I’ve been in Istanbul for over a week now and find the city constantly surprises me in ways I couldn’t have anticipated. It’s hard to imagine any other city in the world more deserving of the term ‘crossroads.’ The city quite literally straddles two continents—Europe and Asia, separated by the Bosphorus Strait as it runs from the Black Sea to the sea of Marmara and on to the Aegean and Mediterranean.
This has kept Istanbul in the spotlight for most of recorded history. The Greeks were here, the Romans were here, and the Ottoman Turks were here. Empires long gone while Istanbul remains.
So it came as no surprise that Istanbul would be a cosmopolitan, diverse, sprawling city full of color, bluster, food, music, art and commerce. What was surprising to me was the immense unflappability of the Turks. The fallout from the Syrian civil war had brought refugees and terrorism to Turkey’s front door.

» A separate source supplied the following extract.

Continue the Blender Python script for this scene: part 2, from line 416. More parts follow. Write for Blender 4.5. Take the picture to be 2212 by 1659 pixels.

Little more than a month before I arrived, a suicide bomber had blown himself up on Istanbul’s busiest pedestrian boulevard, Istiklal Street. Embassies around the world advised their citizens against travel to Turkey. The Turks of Istanbul, however, seemed to act with a collective will by coming out in droves to shop, eat, and stroll the city’s streets in defiance of the terrorists.